On the one hand, the resolute channeling of the state to a centralized governance (the “Altalena” affair) nipped anarchic tendencies in the bud, but the imposition of a single picture of the future – social, economic and political – pushed to the sidelines alternative currents that enriched the society with diversity, layering and depth. Even within the workers’ movement, which encompassed a range of social visions and approaches and was split into separate educational streams and independent cultural frameworks, this orientation of the governing power to make everyone bend to the authority of the state mechanism was discernible. In those years a collective memory was shaped in the spirit of the Ben-Gurionic shaking-off of diasporic-Jewish characteristics, but nonetheless channels were found for expression in Yiddish, for exhibiting Jewish art from the diaspora, and for commemoration of the Holocaust, and these seeped like underground streams of psychic layers through the art of the period. It is impossible to understand the plurality revealed here in the art of the period without a profound confrontation with the ethoses and the specific social conditions that constituted its substrate.

Moreover, a gaze at the rich fabric of the first decade cannot ignore the infrastructure that was laid down here decades earlier by the “old Yishuv” and the Sephardi communities that made up its majority. As a continuation of this, in the 1920s and 1930s an extensive social, cultural and political network was built here by the Eretz-Israeli workers movement, a blueprint was drawn up for the future society, and its characteristics and its tools were shaped in the light of alternative social visions. These embraced a diversity of positions that defined different relationships in the society, including a place and a function for art, the artist, and the individual. The workers movement, with its various currents, promoted the creation and diffusion of modern art “for the people and by the people”, and on this background in the ’50s there already was in Israel an extensive institutional network of culture and art, in the center and in the peripheries (the building of the Museum of Art, Ein Harod, the third museum in this country, exemplifies this well).

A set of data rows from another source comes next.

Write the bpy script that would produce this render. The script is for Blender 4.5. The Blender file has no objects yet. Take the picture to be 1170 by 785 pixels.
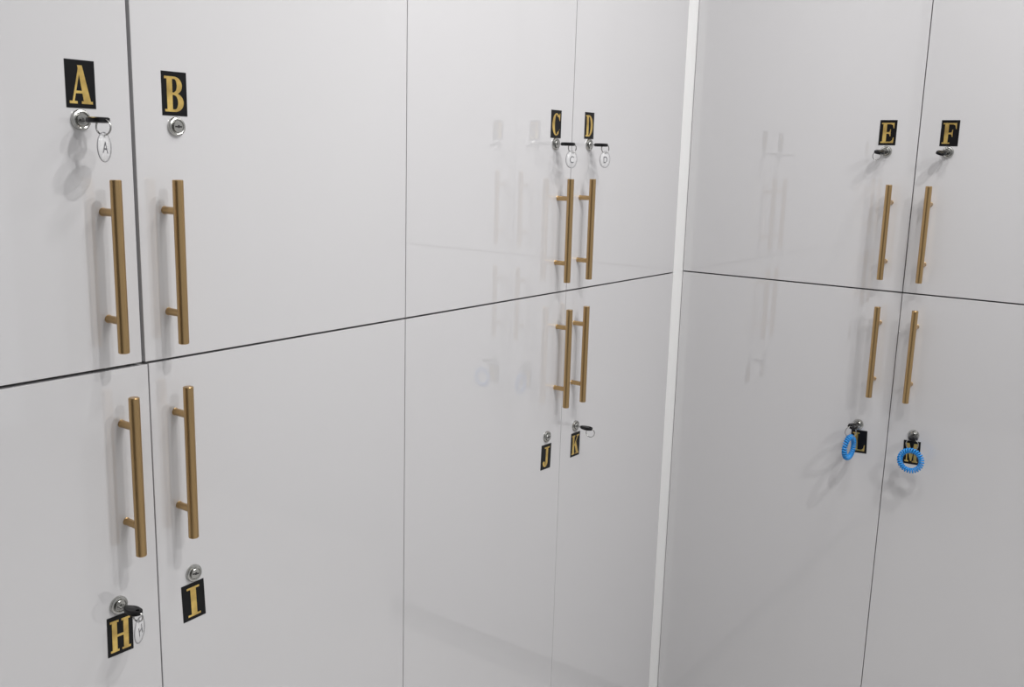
import bpy, bmesh, math
from mathutils import Matrix, Vector
import numpy as np

scene = bpy.context.scene
COL = scene.collection
scene.view_settings.view_transform = 'Standard'
scene.view_settings.look = 'None'

# ------------------------------------------------------------------ materials
def mat(name, col, rough=0.5, metal=0.0, spec=0.5, bump=None, alpha=1.0, trans=0.0, var=0.0, nscale=4, stretch=None, ior=1.5):
    m = bpy.data.materials.new(name); m.use_nodes = True
    nt = m.node_tree; b = nt.nodes['Principled BSDF']
    b.inputs['Base Color'].default_value = (*col, 1)
    b.inputs['Roughness'].default_value = rough
    b.inputs['Metallic'].default_value = metal
    b.inputs['IOR'].default_value = ior
    b.inputs['Specular IOR Level'].default_value = spec
    b.inputs['Alpha'].default_value = alpha
    b.inputs['Transmission Weight'].default_value = trans
    tc = nt.nodes.new('ShaderNodeTexCoord')
    mp = nt.nodes.new('ShaderNodeMapping')
    if stretch: mp.inputs['Scale'].default_value = stretch
    nt.links.new(tc.outputs['Object'], mp.inputs['Vector'])
    if var > 0:
        n = nt.nodes.new('ShaderNodeTexNoise'); n.inputs['Scale'].default_value = nscale
        n.inputs['Detail'].default_value = 3
        nt.links.new(mp.outputs['Vector'], n.inputs['Vector'])
        r = nt.nodes.new('ShaderNodeValToRGB')
        r.color_ramp.elements[0].position = 0.3; r.color_ramp.elements[1].position = 0.7
        r.color_ramp.elements[0].color = (*[c * (1 - var) for c in col], 1)
        r.color_ramp.elements[1].color = (*[min(1, c * (1 + var)) for c in col], 1)
        nt.links.new(n.outputs['Fac'], r.inputs['Fac'])
        nt.links.new(r.outputs['Color'], b.inputs['Base Color'])
    if bump:
        n2 = nt.nodes.new('ShaderNodeTexNoise'); n2.inputs['Scale'].default_value = bump[0]
        nt.links.new(mp.outputs['Vector'], n2.inputs['Vector'])
        bp = nt.nodes.new('ShaderNodeBump'); bp.inputs['Strength'].default_value = bump[1]
        bp.inputs['Distance'].default_value = bump[2]
        nt.links.new(n2.outputs['Fac'], bp.inputs['Height'])
        nt.links.new(bp.outputs['Normal'], b.inputs['Normal'])
    return m

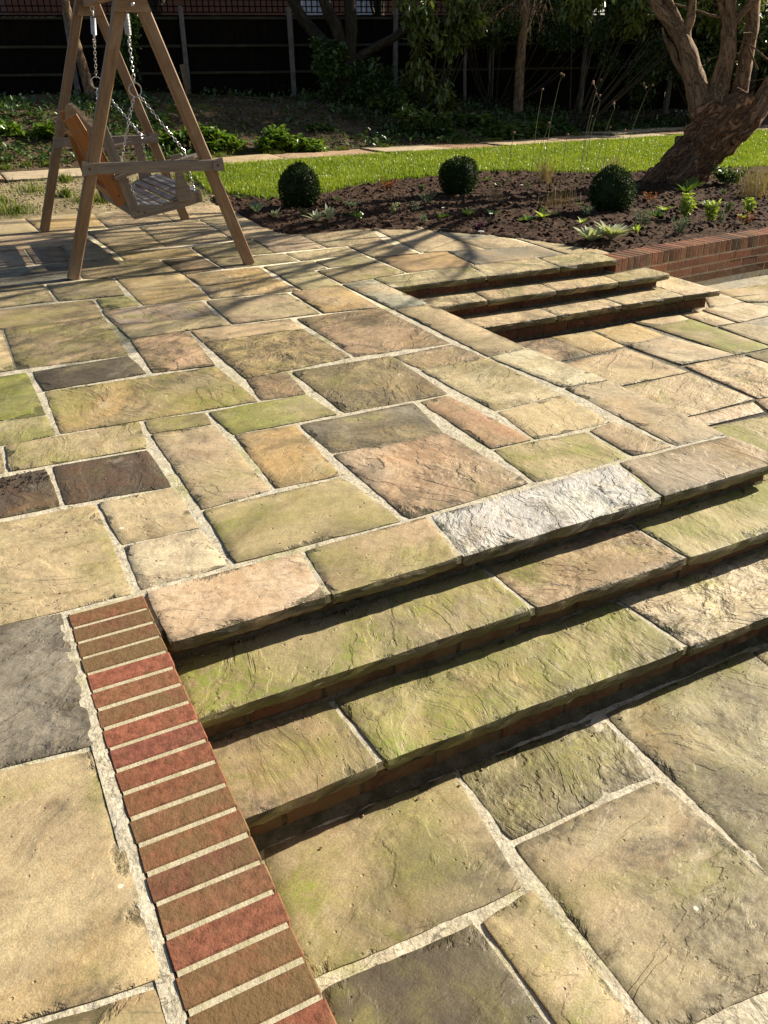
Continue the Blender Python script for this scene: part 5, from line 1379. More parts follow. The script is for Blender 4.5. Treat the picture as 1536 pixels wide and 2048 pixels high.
# low twigs that hang into the view at the top
tw = MB(); rnd.seed(77)
tube(tw, [(8.238, 9.0, 2.211, .05), (7.9, 9.05, 2.60, .034), (7.4, 9.1, 2.68, .026), (7.02, 9.38, 2.34, .018), (6.80, 9.60, 2.15, .011)], 7, rough=.1, step=.08)
for (q_, d_, L_) in (((7.02, 9.38, 2.34), (-.35, .35, -.5), .30), ((6.80, 9.60, 2.15), (-.5, .35, -.45), .26), ((6.80, 9.60, 2.15), (-.45, .5, -.15), .26), ((6.9, 9.5, 2.24), (-.1, .1, -.8), .26), ((7.1, 9.3, 2.42), (-.6, .5, -.1), .30), ((7.02, 9.38, 2.34), (.05, .0, -.8), .24), ((7.1, 9.3, 2.42), (-.45, .4, -.4), .30)):
    grow(tw, Vector(q_), Vector(d_), .0085, L_, 3, 5, .42, -.12, 3, .4)
tw.build('hanging_twigs', BARKL, tr, True)
rnd.seed(5)

def far(p, k=.93):   # keep the direction from the viewer's spot while standing in front of the fence
    return (p[0] * k, p[1] * k, 1.367 + (p[2] - 1.367) * k, p[3] * k)
def simple_tree(name, label, limbs, mat, foliage=None, crown_up=None):
    b = limbs[0][0]
    t = empty(name, (b[0], b[1], terr(b[0], b[1])))
    tag(t, label, 'tree')
    mb = MB()
    for L_ in limbs: tube(mb, L_, 12, ridge=.06, rough=.15, step=.06)
    mb.build('trunk', mat, t, True)
    cr = MB()
    for L_ in limbs:
        e = L_[-1]; q = Vector(e[:3]); d = q - Vector(L_[-2][:3])
        if e[2] < 2.0: continue
        for _ in range(2): grow(cr, q, d + Vector((rnd.gauss(0, .1), rnd.gauss(0, .1), .1)), e[3] * .8, 1.1, 3, 5, .5, .12, 3, .3)
    if cr.v: cr.build('crown', mat, t, True)
    return t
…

The title “A Hegemony and a Plurality”, used to describe a decade rich in events, charged with conflicts and suffused with nation-building endeavors, hints at a revision – a conscious choice to expose the repressed and hidden critical and alternative dimensions that pulsed at the margins of the cultural system in the ’50s. Such exposure of the “plurality” seeks to create a balance, to challenge the consensus and perhaps even to undermine it by showing alternative elements. True, the hegemonic narrative of the time has already retreated from the forefront of the stage, and today, in the early 21st century, the glamour of “New Horizons” and its work to advance modern art have already dimmed. But on the background of the upheavals of the times and the shattering of hierarchies, we still need to ask what the meaning of the “plurality” exposed here is: do the repressed, the hidden, the critical, the alternative of that time still retain, today, their fertilizing status as vital elements in the cultural system? Do they have the capacity to arouse intellectual, political, and cultural tension – or will they be dropped indiscriminately into a consolatory slumber of collective nostalgia? What relevance is there in presenting an exhibition, and in critical activity, in an era “without values”, an era that no longer aspires to social agendas?

We have curated “The First Decade, A Hegemony and a Plurality” with the wish that the encounter with the art of the period will be experienced as a fresh and topical experience, and that the view it offers of the past will show a picture of a charged and challenging socio-cultural fabric – not as a description of something missed out on, and not as an idealization, but as a meaningful source of inspiration that arouses the imagination to a different possibility, to contemplating the past from a perspective of a future.